The plan for the park, which the groups call Phoenix Park, is a large sheet of paper with some sketches. In the center is a gazebo to allow people to sit and rest while in the park. The gazebo could serve also as a bandstand for local groups to entertain. A red brick path circles the band stand and along the way are drawings of plants, including boxwood hedges and Japanese maples. The plans show a red brick fence on the front linked by a day gate. Day gates also are planned for the right and the left extremes of the brick wall. A new wall is suggested for the backside of the lot with another day gate.

The plan becomes a bit futuristic, turning older buildings on either side — the Pilcher Building and the Sherman Powell Building — into homes with loft apartments decorated with murals. The Ammons Building at the back hosts a snack bar in the plans.

“The historic society and the Arts Alliance would not be involved in whatever businesses showed up,” Needham said of the plans. “With a nice park in the middle, it would be something to allow those owners … to make their property look better or have shops in there and make an attraction for Water Avenue.”

While the park’s construction is free, the work wouldn’t be completed all at once because it’s a substantial amount of money, Needham said without going into the cost of such a project. Instead, the two groups plan to break down the project in phases. First would come the planting of grass and putting in the infrastructure, such as water for the park, electricity for the lights and perhaps the brick for the walkway.

The plan calls also for roofs on the two buildings to the right and left of the park, the Pilcher and Sherman Powell buildings. Columns for those roofs are mostly available, Needham explained. The original columns from the old building that once stood on the site exist.

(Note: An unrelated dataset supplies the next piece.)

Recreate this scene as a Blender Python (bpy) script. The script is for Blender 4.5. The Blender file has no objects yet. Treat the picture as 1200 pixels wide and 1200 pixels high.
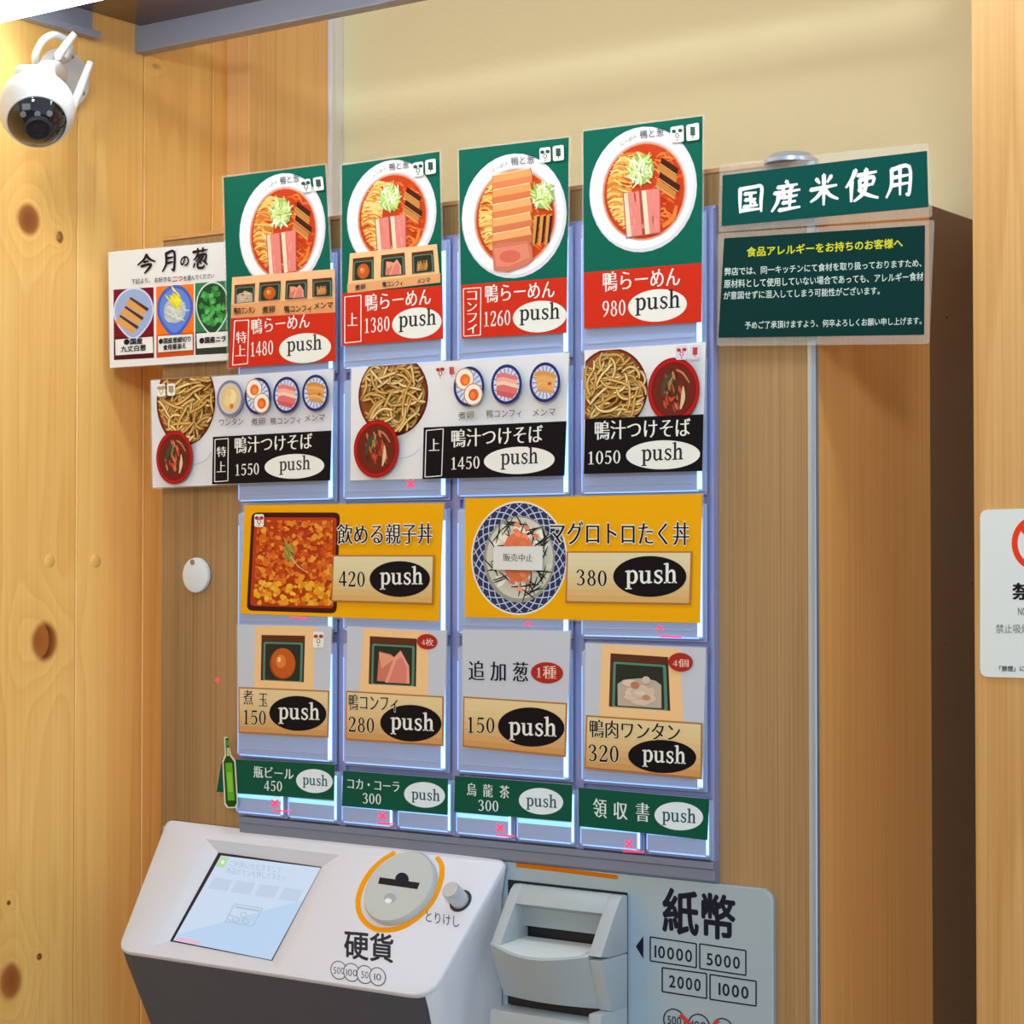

The historical society has bought 15-20 columns that were originally on Water Avenue.

“The plan is to have murals along to represent what the old buildings looked like,” Needham said. “So it’s kind of a low-cost adaptive thing that would look pretty.”

The Selma City Council received the information from the two groups, but has not taken any action. If the council chooses to proceed with the project, then the historic society and Arts Alliance would come back with specifics.

Council member Bennie Ruth Crenshaw has raised the issue of liability with structures on city property. “I don’t see anything in writing, so what you would want to do is come back with something in writing so we can see the logistics of all of this,” she said.

Evans said the group would come back with specifics later and that city attorney Jimmy Nunn would draw up a month-to-month agreement with the two entities because the city does not know when someone might purchase the property. The liability issue would be included in the contract, the mayor said.

Once someone or a business decides to buy the property, the city would give notice to the historic preservation organization and Arts Alliance. To clear the site would likely take 30-65 days, the mayor said.